WHAT NEEDS TO BE DONE: From the material below, list every line containing "picture".

STORED DATA:
──────────
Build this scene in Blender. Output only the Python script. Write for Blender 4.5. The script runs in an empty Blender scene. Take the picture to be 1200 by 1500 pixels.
──────────
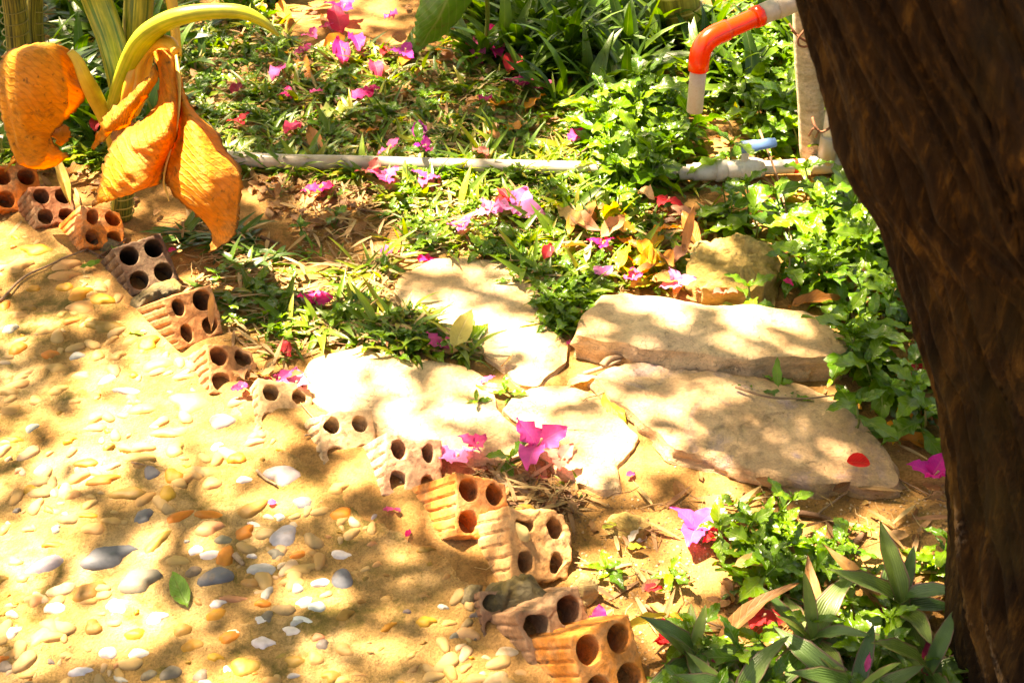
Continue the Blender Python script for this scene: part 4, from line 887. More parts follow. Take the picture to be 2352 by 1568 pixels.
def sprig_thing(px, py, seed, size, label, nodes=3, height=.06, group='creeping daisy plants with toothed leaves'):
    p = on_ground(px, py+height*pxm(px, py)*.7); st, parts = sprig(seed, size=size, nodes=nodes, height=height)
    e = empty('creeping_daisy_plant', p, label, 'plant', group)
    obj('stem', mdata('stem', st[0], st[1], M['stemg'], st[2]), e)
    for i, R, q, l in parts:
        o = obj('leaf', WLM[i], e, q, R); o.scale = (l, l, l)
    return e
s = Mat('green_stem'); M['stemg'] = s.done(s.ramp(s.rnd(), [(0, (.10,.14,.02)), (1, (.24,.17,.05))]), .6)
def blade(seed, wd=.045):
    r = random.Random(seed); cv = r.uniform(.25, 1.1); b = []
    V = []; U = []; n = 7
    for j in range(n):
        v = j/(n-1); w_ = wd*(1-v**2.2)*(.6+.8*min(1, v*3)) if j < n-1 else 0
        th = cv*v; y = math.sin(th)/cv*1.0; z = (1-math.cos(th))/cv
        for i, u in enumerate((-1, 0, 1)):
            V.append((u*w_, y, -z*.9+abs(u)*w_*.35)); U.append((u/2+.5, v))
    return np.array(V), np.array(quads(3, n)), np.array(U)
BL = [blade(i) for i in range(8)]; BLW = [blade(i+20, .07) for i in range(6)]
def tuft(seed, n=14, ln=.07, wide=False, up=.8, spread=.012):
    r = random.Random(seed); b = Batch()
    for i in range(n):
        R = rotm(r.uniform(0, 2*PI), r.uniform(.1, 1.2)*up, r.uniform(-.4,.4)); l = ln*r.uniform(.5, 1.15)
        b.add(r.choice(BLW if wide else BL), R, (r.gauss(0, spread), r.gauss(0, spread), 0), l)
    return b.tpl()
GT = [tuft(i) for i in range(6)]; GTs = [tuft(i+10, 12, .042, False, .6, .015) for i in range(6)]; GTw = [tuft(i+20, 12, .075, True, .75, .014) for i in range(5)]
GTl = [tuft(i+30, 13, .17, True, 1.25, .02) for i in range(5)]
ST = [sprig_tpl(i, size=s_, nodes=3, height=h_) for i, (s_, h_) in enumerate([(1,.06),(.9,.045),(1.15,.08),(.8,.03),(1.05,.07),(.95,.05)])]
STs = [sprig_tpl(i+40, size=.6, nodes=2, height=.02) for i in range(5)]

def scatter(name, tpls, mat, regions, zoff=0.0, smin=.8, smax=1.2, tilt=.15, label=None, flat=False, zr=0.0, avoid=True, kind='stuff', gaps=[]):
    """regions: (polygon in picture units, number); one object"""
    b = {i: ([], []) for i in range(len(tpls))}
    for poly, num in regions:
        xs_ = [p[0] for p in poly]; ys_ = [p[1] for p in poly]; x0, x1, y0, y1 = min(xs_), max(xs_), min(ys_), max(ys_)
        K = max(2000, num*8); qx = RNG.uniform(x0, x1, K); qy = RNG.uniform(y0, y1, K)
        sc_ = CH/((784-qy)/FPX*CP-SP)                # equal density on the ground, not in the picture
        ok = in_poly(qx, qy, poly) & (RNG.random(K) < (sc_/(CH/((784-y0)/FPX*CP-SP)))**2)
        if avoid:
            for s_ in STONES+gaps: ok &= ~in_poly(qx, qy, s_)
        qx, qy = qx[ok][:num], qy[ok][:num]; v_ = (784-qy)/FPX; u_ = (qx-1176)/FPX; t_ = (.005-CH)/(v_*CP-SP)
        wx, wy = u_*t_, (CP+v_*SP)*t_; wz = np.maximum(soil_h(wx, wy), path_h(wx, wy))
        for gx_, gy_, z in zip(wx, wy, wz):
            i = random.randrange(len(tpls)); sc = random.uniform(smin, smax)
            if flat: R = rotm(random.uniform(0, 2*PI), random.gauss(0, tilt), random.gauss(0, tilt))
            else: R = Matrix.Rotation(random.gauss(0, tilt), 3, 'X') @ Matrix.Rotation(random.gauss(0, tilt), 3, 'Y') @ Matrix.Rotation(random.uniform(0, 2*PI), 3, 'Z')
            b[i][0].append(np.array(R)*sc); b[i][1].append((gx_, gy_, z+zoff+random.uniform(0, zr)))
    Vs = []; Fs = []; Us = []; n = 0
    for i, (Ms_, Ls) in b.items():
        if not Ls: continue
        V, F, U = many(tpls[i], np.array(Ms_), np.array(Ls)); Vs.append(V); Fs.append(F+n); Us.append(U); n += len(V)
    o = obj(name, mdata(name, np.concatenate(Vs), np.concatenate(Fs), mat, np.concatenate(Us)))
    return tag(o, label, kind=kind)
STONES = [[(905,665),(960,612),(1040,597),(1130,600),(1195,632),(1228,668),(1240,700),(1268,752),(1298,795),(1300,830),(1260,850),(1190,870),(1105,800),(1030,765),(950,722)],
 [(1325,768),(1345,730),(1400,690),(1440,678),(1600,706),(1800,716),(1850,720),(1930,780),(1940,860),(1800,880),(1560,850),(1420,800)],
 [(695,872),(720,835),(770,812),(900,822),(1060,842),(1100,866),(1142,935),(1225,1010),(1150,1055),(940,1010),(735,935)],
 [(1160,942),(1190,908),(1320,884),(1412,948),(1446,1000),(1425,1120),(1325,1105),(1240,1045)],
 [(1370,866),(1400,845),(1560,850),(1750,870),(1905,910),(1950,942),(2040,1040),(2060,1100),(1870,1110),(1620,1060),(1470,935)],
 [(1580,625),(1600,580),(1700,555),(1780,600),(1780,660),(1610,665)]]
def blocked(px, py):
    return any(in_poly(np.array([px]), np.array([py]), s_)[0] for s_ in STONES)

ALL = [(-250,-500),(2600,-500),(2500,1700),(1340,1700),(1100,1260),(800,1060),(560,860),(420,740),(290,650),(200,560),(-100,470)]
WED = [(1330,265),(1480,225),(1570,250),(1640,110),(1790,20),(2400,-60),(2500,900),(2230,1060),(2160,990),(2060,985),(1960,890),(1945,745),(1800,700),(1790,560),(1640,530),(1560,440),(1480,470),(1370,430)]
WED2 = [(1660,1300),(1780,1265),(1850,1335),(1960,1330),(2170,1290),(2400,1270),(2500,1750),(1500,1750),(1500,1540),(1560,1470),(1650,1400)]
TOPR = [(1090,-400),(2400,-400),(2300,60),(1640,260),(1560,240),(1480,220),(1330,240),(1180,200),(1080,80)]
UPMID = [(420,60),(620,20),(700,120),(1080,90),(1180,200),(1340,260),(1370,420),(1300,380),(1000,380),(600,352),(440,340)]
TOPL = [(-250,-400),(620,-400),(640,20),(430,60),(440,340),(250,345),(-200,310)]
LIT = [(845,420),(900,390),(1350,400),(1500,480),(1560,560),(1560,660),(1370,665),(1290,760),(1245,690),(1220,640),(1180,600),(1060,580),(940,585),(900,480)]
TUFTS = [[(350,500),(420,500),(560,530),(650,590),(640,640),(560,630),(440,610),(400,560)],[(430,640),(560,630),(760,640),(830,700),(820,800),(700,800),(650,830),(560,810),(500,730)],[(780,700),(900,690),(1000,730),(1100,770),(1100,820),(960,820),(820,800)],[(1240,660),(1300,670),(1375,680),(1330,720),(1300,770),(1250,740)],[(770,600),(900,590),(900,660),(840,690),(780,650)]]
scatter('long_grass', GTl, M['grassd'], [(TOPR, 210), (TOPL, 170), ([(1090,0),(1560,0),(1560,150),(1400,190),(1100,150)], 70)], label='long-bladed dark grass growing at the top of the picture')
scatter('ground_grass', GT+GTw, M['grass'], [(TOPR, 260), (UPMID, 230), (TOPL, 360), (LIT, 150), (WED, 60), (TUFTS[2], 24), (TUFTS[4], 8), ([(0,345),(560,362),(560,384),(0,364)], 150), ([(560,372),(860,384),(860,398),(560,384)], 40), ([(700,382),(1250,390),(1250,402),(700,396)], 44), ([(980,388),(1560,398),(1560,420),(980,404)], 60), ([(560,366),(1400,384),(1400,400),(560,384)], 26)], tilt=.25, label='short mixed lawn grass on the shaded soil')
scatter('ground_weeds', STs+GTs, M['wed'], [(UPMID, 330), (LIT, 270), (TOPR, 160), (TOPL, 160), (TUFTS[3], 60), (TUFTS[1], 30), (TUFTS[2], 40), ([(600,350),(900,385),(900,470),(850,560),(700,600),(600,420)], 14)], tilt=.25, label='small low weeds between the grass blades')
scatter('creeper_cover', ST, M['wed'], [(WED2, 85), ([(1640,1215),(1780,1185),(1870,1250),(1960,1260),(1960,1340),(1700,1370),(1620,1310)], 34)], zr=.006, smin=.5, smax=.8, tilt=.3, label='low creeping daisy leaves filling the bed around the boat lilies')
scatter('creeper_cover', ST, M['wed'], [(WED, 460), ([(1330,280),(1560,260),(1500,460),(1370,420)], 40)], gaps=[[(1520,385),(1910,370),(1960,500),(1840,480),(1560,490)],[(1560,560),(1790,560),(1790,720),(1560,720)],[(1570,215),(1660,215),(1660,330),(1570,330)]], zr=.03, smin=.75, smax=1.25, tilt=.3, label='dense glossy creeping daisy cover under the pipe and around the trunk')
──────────
COMPLETED EXERCISE:
Build this scene in Blender. Output only the Python script. Write for Blender 4.5. The script runs in an empty Blender scene. Take the picture to be 1200 by 1500 pixels.
Continue the Blender Python script for this scene: part 4, from line 887. More parts follow. Take the picture to be 2352 by 1568 pixels.
    """regions: (polygon in picture units, number); one object"""
        sc_ = CH/((784-qy)/FPX*CP-SP)                # equal density on the ground, not in the picture
scatter('long_grass', GTl, M['grassd'], [(TOPR, 210), (TOPL, 170), ([(1090,0),(1560,0),(1560,150),(1400,190),(1100,150)], 70)], label='long-bladed dark grass growing at the top of the picture')